PROBLEM REQUIREMENTS
Scan the lines and state how many carry "script". Leave out everything but the number.
* BEGIN TASK DATA *
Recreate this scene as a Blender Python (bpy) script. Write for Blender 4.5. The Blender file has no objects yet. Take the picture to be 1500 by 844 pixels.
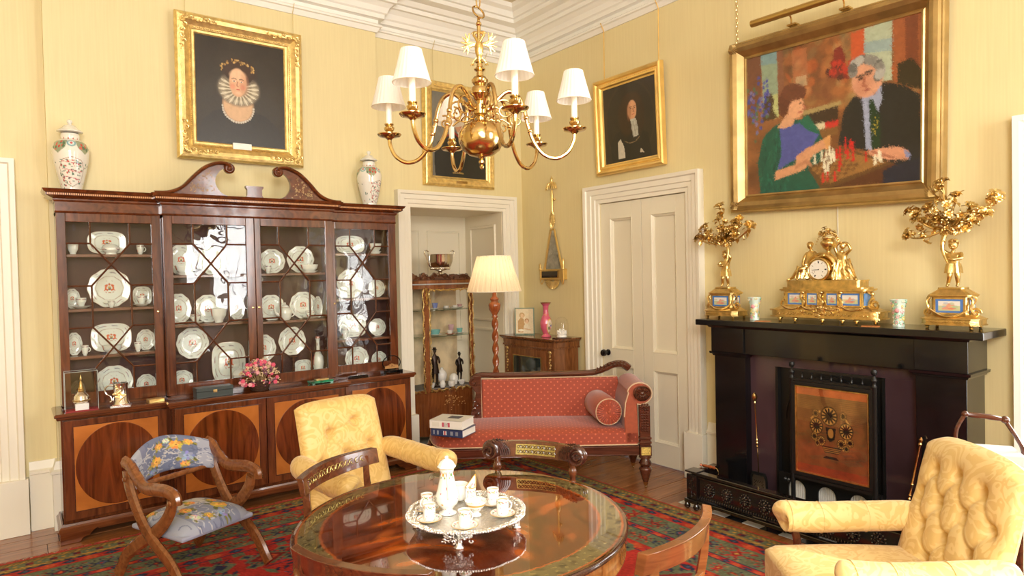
import bpy, bmesh, math, random
import numpy as np
from mathutils import Vector as V, Matrix
from math import sin, cos, pi, radians as R, hypot, atan2, sqrt
random.seed(7)
rng = np.random.default_rng(7)
SC = bpy.context.scene
COL = SC.collection
# ---------------------------------------------------------------- camera
cam = bpy.data.cameras.new('camera'); cam.sensor_width = 36; cam.lens = 960.14/1500*36; cam.clip_start = .05
co = bpy.data.objects.new('camera', cam); COL.objects.link(co)
_yaw, _pit, _rol = 0.6490348, -0.01939733, -0.02182463
_f = V((cos(_pit)*sin(_yaw), cos(_pit)*cos(_yaw), sin(_pit))); _r = V((cos(_yaw), -sin(_yaw), 0)); _u = _r.cross(_f)
_R = cos(_rol)*_r + sin(_rol)*_u; _U = -sin(_rol)*_r + cos(_rol)*_u
co.matrix_world = Matrix(((_R.x, _U.x, -_f.x, 0), (_R.y, _U.y, -_f.y, 0), (_R.z, _U.z, -_f.z, 1.55), (0, 0, 0, 1)))
SC.camera = co
# ---------------------------------------------------------------- world, lights, exposure
SC.view_settings.view_transform = 'Standard'; SC.view_settings.look = 'None'; SC.view_settings.gamma = 1
SC.view_settings.use_curve_mapping = False; SC.view_settings.exposure = 0.14
w = bpy.data.worlds.new('world'); SC.world = w; w.use_nodes = True
w.node_tree.nodes['Background'].inputs[0].default_value = (.86, .93, 1, 1); w.node_tree.nodes['Background'].inputs[1].default_value = 2.2
def area(name, loc, tgt, sx, sy, e, col=(1, 1, 1)):
    l = bpy.data.lights.new(name, 'AREA'); l.shape = 'RECTANGLE'; l.size = sx; l.size_y = sy; l.energy = e; l.color = col
    o = bpy.data.objects.new(name, l); COL.objects.link(o); o.location = loc
    o.rotation_euler = (V(tgt)-V(loc)).to_track_quat('-Z', 'Z').to_euler(); return o
# daylight through the three sash windows (two behind the camera, one right of the fireplace)
BACK = -1.9; LEFT = -2.4
area('daylight', (-.55, BACK-.12, 2.2), (-.55, 5, 1.6), 1.25, 2.2, 95, (1, .985, .96))
area('daylight', (2.82, BACK-.12, 2.2), (2.4, 5, 1.6), .9, 2.2, 95, (1, .985, .96))
area('daylight', (4.3, .12, 1.35), (0, .12, 1.1), 1.4, 1.5, 80, (1, .985, .96))
s = bpy.data.lights.new('sun', 'SUN'); s.energy = 4.5; s.angle = R(1.2); s.color = (1, .9, .72)
so = bpy.data.objects.new('sun', s); COL.objects.link(so); so.rotation_euler = V((-.25, 1, -.62)).to_track_quat('-Z', 'Z').to_euler()
# the photographer's bounced flash: a soft white umbrella behind and above the camera
area('flash_umbrella', (-.7, -1.3, 2.9), (2.2, 4.4, 1.3), 1.5, 1.5, 120, (1, .975, .94))

# ---------------------------------------------------------------- tagging
def tag(o, label=None, cat=None, group=None, kind=None):
    if label: o['label'] = label
    if cat: o['category'] = cat
    if group: o['group'] = group
    if kind: o['kind'] = kind
    return o
def empty(name, loc=(0, 0, 0), rz=0, label=None, cat=None, group=None):
    o = bpy.data.objects.new(name, None); COL.objects.link(o); o.location = loc; o.rotation_euler = (0, 0, rz)
    o.empty_display_size = .05
    return tag(o, label, cat, group)
def kids(o): return [c for c in bpy.data.objects if c.parent == o]
def copy_tree(o, parent=None):
    c = o.copy(); COL.objects.link(c)
    if parent: c.parent = parent
    for ch in kids(o): copy_tree(ch, c)
    return c
# ---------------------------------------------------------------- materials
def newmat(name):
    m = bpy.data.materials.new(name); m.use_nodes = True; nt = m.node_tree
    return m, nt, nt.nodes['Principled BSDF']
def nd(nt, t, **k):
    n = nt.nodes.new(t)
    for a, b in k.items():
        if a[0] == '_': n.inputs[a[1:].replace('_', ' ')].default_value = b
        else: setattr(n, a, b)
    return n
def c4(c): return (c[0], c[1], c[2], 1)
def mat(name, col, rough=.5, metal=0, coat=0, var=.0, vs=12, bump=0, bs=60, trans=0, ior=1.45, emit=0, sheen=0, sss=0, spec=None):
    m, nt, b = newmat(name)
    b.inputs['Base Color'].default_value = c4(col); b.inputs['Roughness'].default_value = rough; b.inputs['Metallic'].default_value = metal
    b.inputs['Coat Weight'].default_value = coat; b.inputs['Coat Roughness'].default_value = .08
    b.inputs['Transmission Weight'].default_value = trans; b.inputs['IOR'].default_value = ior
    if spec is not None: b.inputs['Specular IOR Level'].default_value = spec
    if sheen: b.inputs['Sheen Weight'].default_value = sheen
    if emit: b.inputs['Emission Color'].default_value = c4(col); b.inputs['Emission Strength'].default_value = emit
    tc = nd(nt, 'ShaderNodeTexCoord')
    if var:
        n = nd(nt, 'ShaderNodeTexNoise', _Scale=vs, _Detail=4.0); nt.links.new(tc.outputs['Object'], n.inputs['Vector'])
        r = nd(nt, 'ShaderNodeValToRGB'); r.color_ramp.elements[0].position = .3; r.color_ramp.elements[1].position = .7
        r.color_ramp.elements[0].color = c4([x*(1-var) for x in col]); r.color_ramp.elements[1].color = c4([min(1, x*(1+var)) for x in col])
        nt.links.new(n.outputs['Fac'], r.inputs[0]); nt.links.new(r.outputs[0], b.inputs['Base Color'])
    if bump:
        n = nd(nt, 'ShaderNodeTexNoise', _Scale=bs, _Detail=3.0); nt.links.new(tc.outputs['Object'], n.inputs['Vector'])
        bp = nd(nt, 'ShaderNodeBump', _Strength=bump, _Distance=.004); nt.links.new(n.outputs['Fac'], bp.inputs['Height']); nt.links.new(bp.outputs[0], b.inputs['Normal'])
    return m
def wood(name, dark, light, rough=.22, scale=(1, 1, 9), sc=4, coat=.5, flame=1.5):
    """figured polished wood: stretched, distorted noise"""
    m, nt, b = newmat(name); tc = nd(nt, 'ShaderNodeTexCoord'); mp = nd(nt, 'ShaderNodeMapping')
    mp.inputs['Scale'].default_value = [sc*10/x if x > 1 else sc*6 for x in scale]
    mp.inputs['Scale'].default_value = [sc*(6 if x <= 1 else .7) for x in scale]
    nt.links.new(tc.outputs['Object'], mp.inputs[0])
    n = nd(nt, 'ShaderNodeTexNoise', _Scale=1.0, _Detail=6.0, _Distortion=flame); nt.links.new(mp.outputs[0], n.inputs['Vector'])
    r = nd(nt, 'ShaderNodeValToRGB'); e = r.color_ramp.elements; e[0].position = .28; e[1].position = .72; e[0].color = c4(dark); e[1].color = c4(light)
    nt.links.new(n.outputs['Fac'], r.inputs[0]); nt.links.new(r.outputs[0], b.inputs['Base Color'])
    b.inputs['Roughness'].default_value = rough; b.inputs['Coat Weight'].default_value = coat; b.inputs['Coat Roughness'].default_value = .06
    return m
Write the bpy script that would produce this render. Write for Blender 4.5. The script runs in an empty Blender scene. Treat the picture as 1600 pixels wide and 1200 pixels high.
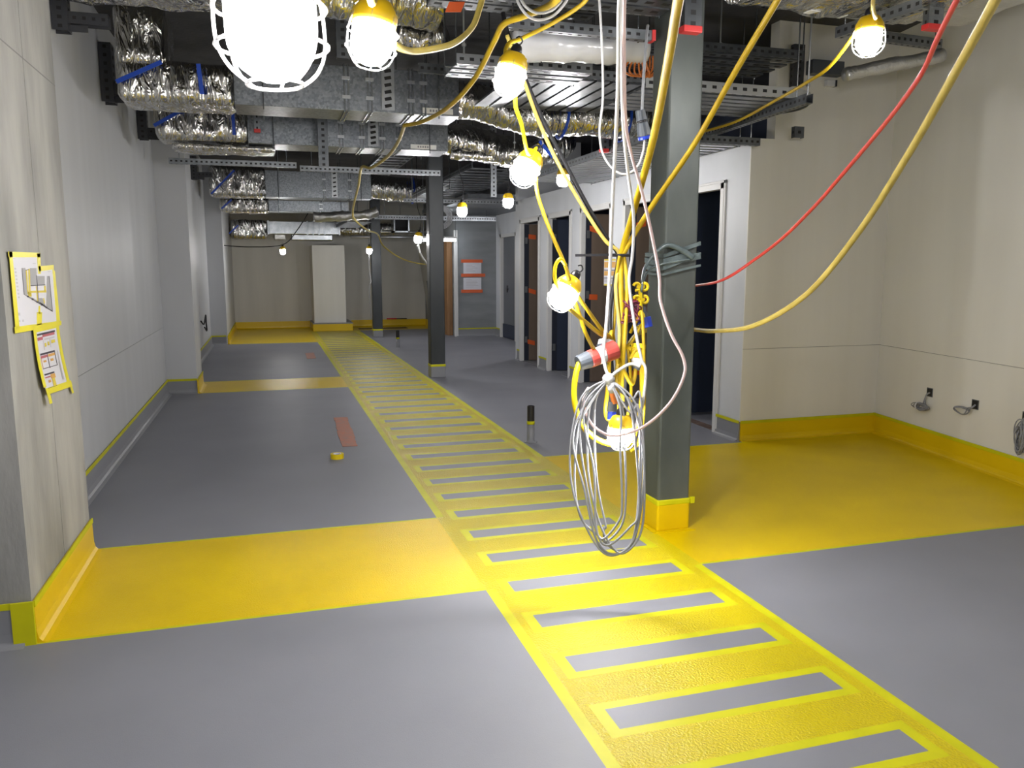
import bpy, math, random
from mathutils import Vector, Matrix, noise
random.seed(7)
S = bpy.context.scene
COL = S.collection
R = math.radians
# ------------------------------------------------------------------ camera
FPX, PITCH, YAW, EYE = 1246.7, R(8.31), R(16.9), Vector((0, 0, 1.5))
cam = bpy.data.objects.new('camera', bpy.data.cameras.new('camera'))
COL.objects.link(cam)
cam.location = EYE
cam.rotation_euler = (R(90) - PITCH, 0, -YAW)
cam.data.sensor_width = 36
cam.data.lens = FPX / 1600 * 36
cam.data.clip_start = 0.02
S.camera = cam
# ------------------------------------------------------------------ world, exposure
W = bpy.data.worlds.new('world'); S.world = W; W.use_nodes = True
W.node_tree.nodes['Background'].inputs[0].default_value = (0.8, 0.85, 1, 1)
W.node_tree.nodes['Background'].inputs[1].default_value = 0.02
S.view_settings.view_transform = 'Standard'
S.view_settings.look = 'None'
S.view_settings.gamma = 1
S.view_settings.exposure = 0.0
LAMP = 400.0            # radiance of a lamp globe
# ------------------------------------------------------------------ sight lines of the survey (pixel of the 1600x1200 frame -> place)
_F = Vector((math.sin(YAW) * math.cos(PITCH), math.cos(YAW) * math.cos(PITCH), -math.sin(PITCH)))
_R = Vector((math.cos(YAW), -math.sin(YAW), 0))
_U = _R.cross(_F)
def ray(x, y): return _F + _R * ((x - 800) / FPX) - _U * ((y - 600) / FPX)
def AZ(x, y, z): d = ray(x, y); return EYE + d * ((z - 1.5) / d.z)
def AX(x, y, X): d = ray(x, y); return EYE + d * (X / d.x)
def AY(x, y, Y): d = ray(x, y); return EYE + d * (Y / d.y)
def AD(x, y, D): return EYE + ray(x, y).normalized() * D
def AP(x, y, p, n): d = ray(x, y); return EYE + d * ((p - EYE).dot(n) / d.dot(n))
# ------------------------------------------------------------------ materials
def mat(name, col, rough=.5, metal=0., var=None, bump=None, bump2=None, emit=0, coat=0, alpha=None, stretch=(1, 1, 1), spec=.5):
    m = bpy.data.materials.new(name); m.use_nodes = True
    nt = m.node_tree; N = nt.nodes; L = nt.links
    b = N['Principled BSDF']
    b.inputs['Base Color'].default_value = (*col, 1)
    b.inputs['Roughness'].default_value = rough
    b.inputs['Metallic'].default_value = metal
    b.inputs['Specular IOR Level'].default_value = spec
    if coat: b.inputs['Coat Weight'].default_value = coat; b.inputs['Coat Roughness'].default_value = .12
    if emit:
        b.inputs['Emission Color'].default_value = (*col, 1); b.inputs['Emission Strength'].default_value = emit
    if alpha is not None: b.inputs['Alpha'].default_value = alpha
    if var or bump:
        tc = N.new('ShaderNodeTexCoord'); mp = N.new('ShaderNodeMapping'); mp.inputs['Scale'].default_value = stretch
        L.new(tc.outputs['Object'], mp.inputs['Vector'])
    if var:   # (second colour, scale, detail, lo, hi, kind)
        c2, sc, det, lo, hi = var[:5]; kind = var[5] if len(var) > 5 else 'noise'
        if kind == 'voronoi':
            t = N.new('ShaderNodeTexVoronoi'); t.inputs['Scale'].default_value = sc; out = t.outputs['Color']
        else:
            t = N.new('ShaderNodeTexNoise'); t.inputs['Scale'].default_value = sc; t.inputs['Detail'].default_value = det; out = t.outputs['Fac']
        L.new(mp.outputs[0], t.inputs['Vector'])
        r = N.new('ShaderNodeValToRGB')
        r.color_ramp.elements[0].position = lo; r.color_ramp.elements[1].position = hi
        r.color_ramp.elements[0].color = (*col, 1); r.color_ramp.elements[1].color = (*c2, 1)
        L.new(out, r.inputs[0]); L.new(r.outputs[0], b.inputs['Base Color'])
    last = None
    for bp in (bump, bump2):
        if not bp: continue
        t = N.new('ShaderNodeTexNoise'); t.inputs['Scale'].default_value = bp[0]; t.inputs['Detail'].default_value = bp[3] if len(bp) > 3 else 3
        if len(bp) > 4: t.inputs['Distortion'].default_value = bp[4]
        L.new(mp.outputs[0], t.inputs['Vector'])
        k = N.new('ShaderNodeBump'); k.inputs['Strength'].default_value = bp[1]; k.inputs['Distance'].default_value = bp[2]
        L.new(t.outputs['Fac'], k.inputs['Height'])
        if last: L.new(last.outputs[0], k.inputs['Normal'])
        L.new(k.outputs[0], b.inputs['Normal']); last = k
    return m
M = {}
M['grey_floor'] = mat('grey_floor', (.190, .194, .222), .50, 0, ((.215, .219, .248), 1.3, 5, .35, .7), (260, .25, .002), (60, .1, .002), spec=.35)
M['yellow_floor'] = mat('yellow_floor', (.68, .485, .001), .3, 0, ((.61, .43, .001), 2.1, 4, .35, .7), (150, .5, .004, 3), (35, .12, .003), spec=.17)
M['walk_yellow'] = mat('walk_yellow', (.56, .455, .002), .3, 0, ((.49, .395, .002), 3, 4, .35, .7), (110, .9, .006, 3), (30, .2, .004), spec=.3)
M['yellow_tape'] = mat('yellow_tape', (.54, .52, .004), .5, 0, ((.46, .45, .004), 6, 3, .4, .7), (90, .2, .001), spec=.25)
M['cove_yellow'] = mat('cove_yellow', (.66, .45, .002), .32, 0, None, (20, .15, .003), spec=.35)
M['cove_grey'] = mat('cove_grey', (.22, .225, .245), .38, 0, None, (40, .15, .002))
M['wall_white'] = mat('wall_white', (.50, .51, .53), .5, 0, ((.455, .465, .485), 1.6, 4, .3, .75), (30, .06, .002), stretch=(1, 3, .3))
M['wall_cream'] = mat('wall_cream', (.70, .69, .645), .55, 0, ((.65, .64, .595), 1.8, 4, .3, .75), (30, .06, .002), stretch=(3, 2, .25))
M['wall_far'] = mat('wall_far', (.56, .545, .50), .6, 0, ((.49, .48, .44), 1.4, 4, .3, .75), (30, .06, .002), stretch=(3, 2, .25))
M['wall_door'] = mat('wall_door', (.60, .62, .66), .5, 0, ((.53, .55, .59), 1.5, 5, .3, .75), (40, .05, .002), stretch=(1, 2, .6))
M['frame_white'] = mat('frame_white', (.60, .60, .60), .45)
M['concrete'] = mat('concrete', (.37, .365, .345), .7, 0, ((.17, .17, .165), 4.5, 10, .35, .8), (50, .45, .004), (6, .3, .01), stretch=(1, 1, .3))
M['concrete_dark'] = mat('concrete_dark', (.20, .205, .21), .75, 0, ((.13, .133, .14), 4, 8, .35, .75), (50, .35, .004), stretch=(1, 1, .6))
M['concrete_block'] = mat('concrete_block', (.25, .265, .28), .7, 0, ((.17, .18, .19), 3, 8, .3, .75), (50, .3, .004), stretch=(.4, .4, 1.6))
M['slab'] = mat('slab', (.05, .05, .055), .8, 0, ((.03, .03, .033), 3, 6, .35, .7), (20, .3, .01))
M['groove'] = mat('groove', (.2, .2, .195), .8)
M['column_steel'] = mat('column_steel', (.065, .075, .072), .45, .2, ((.115, .128, .12), 3.5, 9, .35, .75), (90, .1, .001), stretch=(1, 1, .4), spec=.35)
M['column_dark'] = mat('column_dark', (.030, .034, .038), .5, .1, ((.05, .055, .06), 3.5, 8, .35, .75), (90, .1, .001), stretch=(1, 1, .4), spec=.3)
M['galv'] = mat('galv', (.17, .185, .205), .34, .9, ((.30, .32, .345), 55, 0, .1, .9, 'voronoi'), (12, .12, .01))
M['galv_plain'] = mat('galv_plain', (.26, .28, .30), .26, .95, ((.38, .40, .42), 9, 4, .35, .7), (30, .08, .003))
M['galv_dark'] = mat('galv_dark', (.10, .11, .12), .4, .85, ((.17, .18, .195), 10, 4, .35, .7), (30, .08, .003))
M['foil'] = mat('foil', (.76, .75, .73), .16, 1., ((.58, .58, .56), 5, 3, .35, .7), (8, .9, .05, 3, 1.0), (3, .7, .08, 2, .5), stretch=(2.2, 1, .6))
M['foil_dull'] = mat('foil_dull', (.60, .60, .59), .42, .85, ((.5, .5, .48), 6, 3, .35, .7), (18, .6, .02, 4, .6), (6, .4, .03, 2, .5))
M['blue_tape'] = mat('blue_tape', (.01, .06, .42), .4)
M['orange_tape'] = mat('orange_tape', (.62, .10, .02), .5)
M['orange_floor'] = mat('orange_floor', (.42, .13, .07), .5, 0, ((.30, .15, .11), 18, 4, .4, .65))
M['red_cap'] = mat('red_cap', (.55, .03, .03), .45)
M['bracket_dark'] = mat('bracket_dark', (.045, .047, .055), .45, .3)
M['hole'] = mat('hole', (.008, .008, .009), .7)
M['strut'] = mat('strut', (.20, .215, .235), .36, .8, ((.30, .315, .335), 14, 3, .35, .7))
M['strut_bright'] = mat('strut_bright', (.52, .54, .56), .3, .9)
M['yellow_cable'] = mat('yellow_cable', (.42, .285, .008), .45, 0, ((.33, .22, .008), 9, 3, .4, .7), spec=.3)
M['yellow_pale'] = mat('yellow_pale', (.46, .36, .085), .5, 0, ((.38, .29, .06), 12, 3, .4, .7), spec=.35)
M['yellow_bright'] = mat('yellow_bright', (.70, .52, .006), .42, spec=.35)
M['black_cable'] = mat('black_cable', (.012, .012, .014), .55, spec=.25)
M['white_cable'] = mat('white_cable', (.55, .55, .56), .45, spec=.35)
M['grey_cable'] = mat('grey_cable', (.24, .245, .26), .45, spec=.3)
M['pink_cable'] = mat('pink_cable', (.56, .42, .42), .45, spec=.35)
M['red_cable'] = mat('red_cable', (.52, .045, .04), .42)
M['orange_cable'] = mat('orange_cable', (.55, .16, .03), .45)
M['maroon'] = mat('maroon', (.11, .012, .035), .35)
M['lamp_yellow'] = mat('lamp_yellow', (.78, .50, .01), .4)
M['globe'] = mat('globe', (1.0, .975, .96), .3, emit=LAMP)
M['tube'] = mat('tube', (.88, .94, 1.0), .3, emit=25)
M['cage_wire'] = mat('cage_wire', (.95, .95, .95), .25)
M['cage_wire'].node_tree.nodes['Principled BSDF'].inputs['Transmission Weight'].default_value = .9
M['plastic_white'] = mat('plastic_white', (.62, .63, .66), .25, 0, None, (7, .4, .01), coat=.3)
M['plastic_grey'] = mat('plastic_grey', (.065, .075, .09), .45, spec=.35)
M['plastic_blue'] = mat('plastic_blue', (.01, .04, .45), .35)
M['plastic_red'] = mat('plastic_red', (.38, .05, .04), .4)
M['plastic_black'] = mat('plastic_black', (.012, .012, .016), .32)
M['film'] = mat('film', (.13, .165, .17), .28, 0, ((.07, .095, .10), 14, 4, .35, .7), (30, .5, .006))
M['paper'] = mat('paper', (.62, .62, .68), .55)
M['paper_tape'] = mat('paper_tape', (.74, .66, .02), .4)
M['ink_grey'] = mat('ink_grey', (.22, .22, .24), .6)
M['ink_mid'] = mat('ink_mid', (.33, .33, .35), .6)
M['ink_dark'] = mat('ink_dark', (.035, .03, .045), .6)
M['ink_red'] = mat('ink_red', (.42, .11, .13), .6)
M['ink_orange'] = mat('ink_orange', (.62, .34, .08), .6)
M['ink_light'] = mat('ink_light', (.48, .47, .50), .6)
M['ink_yellow'] = mat('ink_yellow', (.65, .52, .05), .6)
M['leaf_brown'] = mat('leaf_brown', (.17, .125, .095), .55, 0, ((.13, .095, .07), 2, 4, .3, .7), stretch=(4, 4, .4))
M['navy'] = mat('navy', (.012, .016, .03), .5)
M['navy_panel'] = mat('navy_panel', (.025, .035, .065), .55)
M['door_grey'] = mat('door_grey', (.13, .14, .16), .5)
M['timber'] = mat('timber', (.30, .16, .07), .6, 0, ((.22, .11, .045), 3, 4, .35, .7), stretch=(6, 6, .6))
M['board'] = mat('board', (.33, .32, .28), .6)
M['rubble'] = mat('rubble', (.07, .045, .035), .8, 0, ((.14, .09, .07), 14, 5, .4, .65), (30, .6, .01))
M['label'] = mat('label', (.70, .70, .68), .5)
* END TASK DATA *
SOLUTION TO THIS PROBLEM
2